Baykal'ın, bugün, ''Eğer beklediği neticeyi almazsa Rodos'a yüzeceğini'' söylediğine işaret eden Erdoğan, ''
Hayırlı yüzüşler. Onun
yüzme başarısını kabul ediyorum'' dedi.
Erdoğan, Baykal'ın geçmiş hükümetlerde Enerji, Maliye ve Dışişleri bakanlıkları yaptığı, o dönemde halkın ''karnelere mahkum edildiğini'' öne sürerek, ''Bunlar istismarcı, Baykal istismarcı. 'CHP Atatürk'ün partisi' diyor. Doğru ama yani Atatürk'ün partisi olması sana bir üstünlük kazandırmaz ki'' şeklinde konuştu.
Partililerin ''dün akşam bir televizyon kanalında Baykal'ın kendisini acındırdığını'' söylediklerini ve ''Öyle kendini acındırdı ki biz de dedik ki arkadaşlarla acaba
yardım edelim mi'' yorumunda bulunduklarını ifade eden Erdoğan, CHP lideri Baykal'ın mal beyannamesinden imkanlarının hepsini bildiklerini, ancak yeniden mal varlığını açıklamasını beklediklerini söyledi. Erdoğan, ''Ama hanımefendininkini de hepsini açıkla, millet görsün'' dedi.
Erdoğan,
Deniz Baykal'ın ''ben
marka giymem'' açıklamasını da eleştirirken, ''Kime söylüyorsun bunu, açık konuş. Eğer Tayyip Erdoğan için söylüyorsan, hayatım boyunca hep
yerli giymişimdir'' şeklinde konuştu.
-''EDEBE, ADABA SIĞMAYAN İFADELER''-
Erdoğan, CHP'ye yakınlığıyla tanınan bazı gazetelerin, edebe, adaba sığmayan ifadelerle, YSK Başkanının Özel Kalem Müdüründen alınan bir ifadeyle ''makam aracına bindi'' diye ''
kıyamet kopardıklarını'', kendisinin böyle bir şeye ihtiyacının bulunmadığını vurgulayarak, şunları söyledi:''Bunu yapanlar siyasi etik noktasında yanlış hareket ediyorlar. Recep Tayyip Erdoğan'ın bu tür şeylere ihtiyacı yok, olmayacak da ama bu gazetelerin patronlarının bunu niye yaptığını biliyorum. Çünkü Recep Tayyip Erdoğan, hortumlarını kesti. Tayyip Erdoğan bu ülkede başbakan oldukça tüyü bitmemiş yetimin hakkını yiyemeyeceksiniz.''
Kendilerinin ''yaptıklarımız yapacaklarımızın teminatıdır'' ilkesinden hareketle sadece yaptıklarını anlattıklarını, diğer siyasetçilerin ise ''cek'', ''cak''larla zaman geçirdiklerini dile getiren Erdoğan, ''Benim ülkemde oy verecek vatandaşın bazılarına dikkat ediyorum da; hizmete bakmıyor, o partinin idealine, dünya görüşüne bakıyor oy veriyor. Oy hizmete verilir. Bu ülkenin imkanlarını çarçur etmeyene verilir. Çok bedel ödedik, çok. Çok kaybettik çok'' dedi.

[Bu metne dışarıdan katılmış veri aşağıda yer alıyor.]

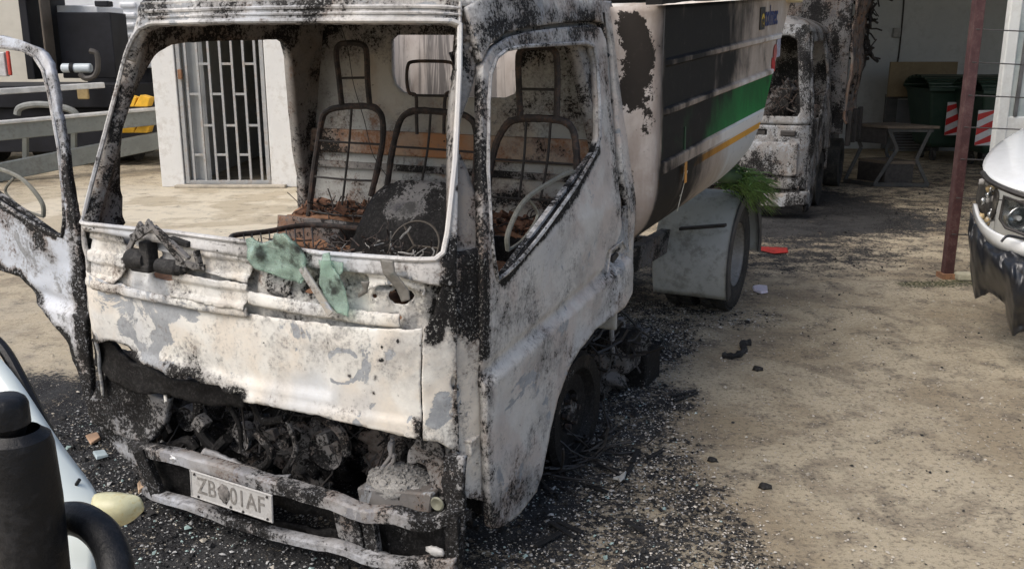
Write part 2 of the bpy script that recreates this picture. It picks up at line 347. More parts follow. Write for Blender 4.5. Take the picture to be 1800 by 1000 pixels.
# graded grid: fine near the truck, coarse to the horizon
def ticks(fine0, fine1, st, far0, far1):
    a = list(np.arange(fine0, fine1 + 1e-6, st)); s = st; x = fine1
    while x < far1: s *= 1.35; x += s; a.append(x)
    s = st; x = fine0
    while x > far0: s *= 1.35; x -= s; a.insert(0, x)
    return np.array(a)
gx = ticks(-4.5, 6.5, .05, -200, 200); gy = ticks(1.2, 14, .05, -60, 260)
X, Y = np.meshgrid(gx, gy, indexing='ij'); gco = np.stack([X.ravel(), Y.ravel(), np.zeros(X.size)], 1)
def lw(x, y): p = T1.w(np.array([x, y, 0.])); return (p[0], p[1], 0)
gp = lambda x, y: tuple(ground(x, y))
def GPt(*pts): return [(*gp(*p)[:2], 0) for p in pts]
gst = [([(4, 11, 0), (9, 13.5, 0)], 3.0, .42, -1, -1), ([(3.2, 8.0, 0), (9, 9, 0)], 1.3, .27, -1, -1), (GPt((60, 720), (250, 900), (500, 960), (850, 960)), .65, .85, -1, -1), (GPt((420, 1080), (1000, 1000)), .5, .8, -1, -1), (GPt((860, 900), (1050, 900), (1010, 700)), .42, .88, -1, -1), (GPt((1020, 760), (1140, 700)), .30, .62, -1, -1),
       (GPt((1120, 800), (1200, 980)), .36, .50, -1, -1), (GPt((1150, 1000), (900, 1010)), .4, .6, -1, -1), (GPt((1080, 640), (1130, 600)), .35, .75, -1, -1), ([lw(-.3, .5), lw(-.3, 2)], .8, .85, -1, -1),
       (GPt((1340, 400), (1500, 385), (1400, 350)), .9, .95, -1, -1), (GPt((1340, 450), (1450, 440)), .7, .58, -1, -1), (GPt((1340, 380), (1420, 380)), .5, 1, -1, -1),
       (GPt((1180, 560), (1330, 560)), .25, .32, -1, -1), ([lw(-.1, 3), lw(-.1, 5)], .8, .6, -1, -1),
       (GPt((1600, 500), (1700, 497)), .16, -1, -1, .7), (GPt((260, 370), (450, 380)), 2.6, -1, .85, -1), (GPt((0, 560), (60, 620)), 1.0, -1, .35, -1), (GPt((150, 290), (250, 285)), .5, .3, -1, -1)]
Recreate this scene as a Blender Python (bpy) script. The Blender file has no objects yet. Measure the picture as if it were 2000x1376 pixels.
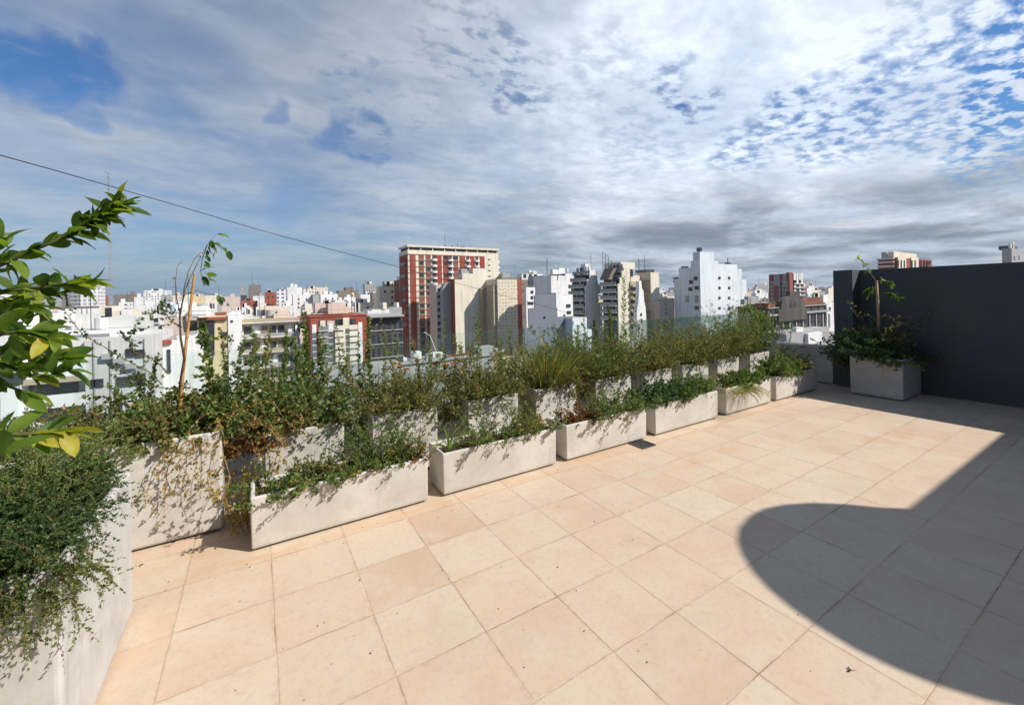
import bpy, bmesh, math, random
import numpy as np
from mathutils import Vector, Matrix
R_ = math.radians
# ------------------------------------------------------------------ camera
# World axes: x runs along the planter rows (towards the dark wall), y across the rows (away from
# the terrace), z up.  Terrace floor is z = 0, the camera is held at 1.65 m.
sc = bpy.context.scene
YA = R_(58.56); ROLL = R_(-1.2); FPX = 816.0; HOR = 576.2; CAMH = 1.65
cF = Vector((math.cos(YA), math.sin(YA), 0)); cR = Vector((math.sin(YA), -math.cos(YA), 0)); cU = Vector((0, 0, 1))
R2 = cR*math.cos(ROLL) + cU*math.sin(ROLL); U2 = cU*math.cos(ROLL) - cR*math.sin(ROLL)
cam_d = bpy.data.cameras.new('camera'); cam = bpy.data.objects.new('camera', cam_d)
sc.collection.objects.link(cam); sc.camera = cam
m3 = Matrix((R2, U2, -cF)).transposed()
cam.matrix_world = Matrix.Translation((0, 0, CAMH)) @ m3.to_4x4()
cam_d.sensor_fit = 'HORIZONTAL'; cam_d.sensor_width = 36; cam_d.lens = 36*FPX/2000
cam_d.shift_y = -(688-HOR)/2000; cam_d.clip_start = 0.05; cam_d.clip_end = 20000
C0 = Vector((0, 0, CAMH))
def ray(x, y): return R2*((x-1000)/FPX) + U2*((HOR-y)/FPX) + cF
def proj(p):
    d = Vector(p)-C0; k = d.dot(cF)
    return (1000+FPX*d.dot(R2)/k, HOR-FPX*d.dot(U2)/k, k)
def on_z(x, y, z=0): d = ray(x, y); return C0 + d*((z-CAMH)/d.z)
def on_u(x, y, u): d = ray(x, y); return C0 + d*(u/d.x)
def on_w(x, y, w): d = ray(x, y); return C0 + d*(w/d.y)
def at_d(x, y, D): return C0 + ray(x, y)*D

# ------------------------------------------------------------------ light, sky, exposure
SUN = Vector((0.83, -0.83, 1.0)).normalized()
SUN_EL = math.asin(SUN.z)
sd = bpy.data.lights.new('sun', 'SUN'); so = bpy.data.objects.new('sun', sd); sc.collection.objects.link(so)
sd.energy = 5.0; sd.angle = R_(0.55); sd.color = (1.0, 0.94, 0.86)
so.rotation_euler = SUN.to_track_quat('Z', 'Y').to_euler()
sc.view_settings.view_transform = 'Standard'; sc.view_settings.look = 'None'
sc.view_settings.exposure = 0.15; sc.view_settings.gamma = 1.0

class NT:
    def __init__(s, nt): s.nt = nt
    def n(s, t, **k):
        nd = s.nt.nodes.new(t)
        for a, v in k.items():
            if a.startswith('i_'):
                nd.inputs[a[2:].replace('_', ' ')].default_value = v
            else: setattr(nd, a, v)
        return nd
    def l(s, a, b): s.nt.links.new(a, b)
    def val(s, sock, v):
        if hasattr(v, 'is_output') or isinstance(v, bpy.types.NodeSocket): s.l(v, sock)
        else: sock.default_value = v
    def math(s, op, a, b=None, c=None, clamp=False):
        nd = s.n('ShaderNodeMath', operation=op, use_clamp=clamp); s.val(nd.inputs[0], a)
        if b is not None: s.val(nd.inputs[1], b)
        if c is not None: s.val(nd.inputs[2], c)
        return nd.outputs[0]
    def vmath(s, op, a, b=None, out=0):
        nd = s.n('ShaderNodeVectorMath', operation=op); s.val(nd.inputs[0], a)
        if b is not None: s.val(nd.inputs[1], b)
        return nd.outputs[out]
    def mix(s, f, a, b, bt='MIX'):
        nd = s.n('ShaderNodeMix', data_type='RGBA', blend_type=bt); s.val(nd.inputs[0], f)
        s.val(nd.inputs[6], a if not isinstance(a, tuple) else (*a, 1)[:4]); s.val(nd.inputs[7], b if not isinstance(b, tuple) else (*b, 1)[:4])
        return nd.outputs[2]
    def noise(s, vec, scale, detail=3, rough=.5, dist=0, dim='3D'):
        nd = s.n('ShaderNodeTexNoise', noise_dimensions=dim); nd.inputs['Scale'].default_value = scale
        nd.inputs['Detail'].default_value = detail; nd.inputs['Roughness'].default_value = rough; nd.inputs['Distortion'].default_value = dist
        if vec is not None: s.l(vec, nd.inputs['Vector'])
        return nd.outputs[0]
    def ss(s, v, a, b, o0=0., o1=1.):
        nd = s.n('ShaderNodeMapRange', interpolation_type='SMOOTHSTEP'); s.val(nd.inputs[0], v)
        nd.inputs[1].default_value = a; nd.inputs[2].default_value = b; nd.inputs[3].default_value = o0; nd.inputs[4].default_value = o1
        return nd.outputs[0]
    def ramp(s, f, stops, interp='LINEAR'):
        nd = s.n('ShaderNodeValToRGB'); cr = nd.color_ramp; cr.interpolation = interp
        while len(cr.elements) < len(stops): cr.elements.new(0.5)
        for e, (p, c) in zip(cr.elements, stops): e.position = p; e.color = (*c, 1)
        s.val(nd.inputs[0], f); return nd.outputs[0]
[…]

Erdoğan, konuşmasının sonunda Hükümet'in hizmetlerinden rahatsız olanların bulunduğunu belirtti.
''Bütün bu güzelliklerden rahatsız olanlar var. Aramıza fitne fesat karıştırmak isteyenler var.
Ayrımcılık tohumunu ekmek isteyenler var. Kin, nefret uyandırmak isteyenler var'' diyen Erdoğan, ellerindeki
bayrakları birlikte havaya kaldırmalarını istediği vatandaşlarla birlikte, ''Tek bayrak, tek vatan, tek devlet'' sloganını attı. Erdoğan, ''Bayrakları bayrak yapan üstündeki kandır. Toprak bu uğurda ölen varsa vatandır'' mısralarını okuduktan sonra, ''İşte mesele bu'' diye konuştu.
Bu arada, miting sırasında yaşanan izdiham sırasında ezilme tehlikesi yaşayan çocuklar güvenli noktalara alındı.
İzdihamda çok sayıda vatandaş fenalaşırken, Erdoğan sık sık konuşmasını keserek güvenlik ve sağlık görevlilerinin fenalık geçirenlere müdahale etmelerini sağladı.